Maryam Mohammadi, Referentin des Flüchtlingsrats Niedersachsen:

„Die anhaltende Situation der Afghanen mit Aufnahmezusage, die seit langem in Pakistan warten, ist alarmierend. Viele haben alles verkauft, um nach Pakistan gelangen zu können, und leben nun in ständiger Unsicherheit über ihre Zukunft. Was wird aus ihnen, wenn die Regierung erklärt, dass im Haushalt 2025 keine Mittel für das Bundesaufnahmeprogramm eingeplant sind? Zudem hoffen zahlreiche weitere verfolgte Afghanen in Afghanistan, die bereits eine Aufnahmezusage erhalten haben, darauf, endlich in Sicherheit gelangen zu können.“

Hochproblematische Entscheidungspraxis im Asylverfahren

Obwohl die menschenrechtliche und humanitäre Katastrophe in Afghanistan dem Bundesamt für Migration und Flüchtlinge bekannt ist, gibt es zunehmend mehr Ablehnungen von Asylanträgen afghanischer Geflüchteter. Das BAMF sieht zum Beispiel auch bei vorheriger Arbeit für die ehemalige afghanische Regierung nicht unbedingt eine Gefahr für die Betroffenen, selbst wenn Kolleg*innen verschleppt oder getötet wurden.
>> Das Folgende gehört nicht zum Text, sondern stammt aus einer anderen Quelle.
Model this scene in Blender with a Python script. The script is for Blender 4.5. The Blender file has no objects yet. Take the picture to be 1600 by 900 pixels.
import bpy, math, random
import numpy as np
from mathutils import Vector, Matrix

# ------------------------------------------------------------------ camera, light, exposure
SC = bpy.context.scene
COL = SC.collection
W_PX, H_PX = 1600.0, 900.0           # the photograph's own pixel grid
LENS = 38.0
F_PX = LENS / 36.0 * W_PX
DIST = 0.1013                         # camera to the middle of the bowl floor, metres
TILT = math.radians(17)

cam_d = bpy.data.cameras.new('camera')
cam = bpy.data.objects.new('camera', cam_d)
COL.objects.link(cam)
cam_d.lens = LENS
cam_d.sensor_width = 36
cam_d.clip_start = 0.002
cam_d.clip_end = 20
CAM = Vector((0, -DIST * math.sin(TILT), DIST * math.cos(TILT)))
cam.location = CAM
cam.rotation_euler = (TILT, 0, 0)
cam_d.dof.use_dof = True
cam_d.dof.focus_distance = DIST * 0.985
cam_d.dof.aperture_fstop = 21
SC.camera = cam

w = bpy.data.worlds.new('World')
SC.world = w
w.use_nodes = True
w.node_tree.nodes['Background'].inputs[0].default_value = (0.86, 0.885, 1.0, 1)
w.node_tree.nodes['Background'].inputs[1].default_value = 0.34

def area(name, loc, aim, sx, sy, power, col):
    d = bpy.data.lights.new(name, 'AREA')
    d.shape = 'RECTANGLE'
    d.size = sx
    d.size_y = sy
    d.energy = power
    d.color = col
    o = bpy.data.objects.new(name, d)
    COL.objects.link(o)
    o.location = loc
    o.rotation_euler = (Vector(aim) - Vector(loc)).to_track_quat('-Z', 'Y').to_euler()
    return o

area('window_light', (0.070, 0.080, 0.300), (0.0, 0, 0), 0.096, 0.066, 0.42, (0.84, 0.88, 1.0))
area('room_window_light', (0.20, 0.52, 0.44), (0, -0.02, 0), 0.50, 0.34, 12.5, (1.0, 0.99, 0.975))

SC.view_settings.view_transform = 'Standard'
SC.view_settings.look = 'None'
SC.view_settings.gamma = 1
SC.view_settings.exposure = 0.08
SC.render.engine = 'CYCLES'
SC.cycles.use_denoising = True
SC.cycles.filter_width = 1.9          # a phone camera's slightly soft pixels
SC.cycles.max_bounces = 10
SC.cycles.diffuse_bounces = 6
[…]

Zudem prüft das Bundesinnenministerium, nach Forderungen von Bund und Ländern, die Möglichkeit der Abschiebungen nach Afghanistan und führt konkrete Gespräche zum Beispiel mit Usbekistan, einem direkten Nachbarstaat, und auch mit den Taliban selbst.

“Abschiebungen nach Afghanistan bedeuten zwangsläufig eine Kooperation mit den Taliban, die Menschen-, Frauen- und Kinderrechte mit Füßen treten, foltern, vergewaltigen und morden. Kriminellen Regimen wie den Taliban darf man nicht die Hand reichen, sie anerkennen oder mit ihnen zusammenarbeiten. Das widerspricht allen Grundprinzipien des Rechtsstaats und ist ein unumkehrbarer Tabubruch“, so Tareq Alaows, flüchtlingspolitischer Sprecher von PRO ASYL.

PRO ASYL und die Landesflüchtlingsräten fordern einen bundesweiten Abschiebestopp und ein Bleiberecht für geduldeten Afghan*innen.

Bundesaufnahmeprogramm vor dem Aus

Obwohl die Lage eindeutig ist und Deutschland Schutz für gefährdete Afghan*innen versprochen hat, steht das Bundesaufnahmeprogramm für gefährdete Afghan*innen nur drei Jahre nach dem chaotischen Abzug der internationalen Streitkräfte im Sommer 2021 vor dem Aus. Dies ist im aktuellen Haushaltsplan der Regierung erkennbar. Gerade jetzt wird dieser Schutz jedoch dringend benötigt, da die Taliban Kabul vor drei Jahren blitzartig zurückerobert haben und viele gefährdete Personen weiterhin in Gefahr sind.

Für PRO ASYL und die Landesflüchtlingsräte steht diese katastrophale Entwicklung des Bundesaufnahmeprogramms auch im Zusammenhang mit den flüchtlingsfeindlichen Debatten der letzten Monate.

“Es kann nicht sein, dass ein von rechts getriebener Diskurs dazu führt, dass die Bundesregierung Verbündete im Stich lässt. Dies ist nicht nur fatal für die bedrohten Menschen, sondern macht auch deutsche Außenpolitik vor der Welt unglaubwürdig. Das Land Niedersachsen ist nun aufgerufen, einen Beitrag dafür zu leisten, dass an Leib und Leben bedrohte Menschenrechtsverteidiger*innen aus Afghanistan auch in Niedersachsen Aufnahme finden,” so Maryam Mohammadi für den Flüchtlingsrat Niedersachsen.

PRO ASYL, Flüchtlingsräte und viele weitere Organisationen fordern in einem gemeinsamen Statement den Erhalt und die tatsächliche Realisierung des Bundesaufnahmeprogramms und die Einhaltung der Schutzversprechen Deutschlands.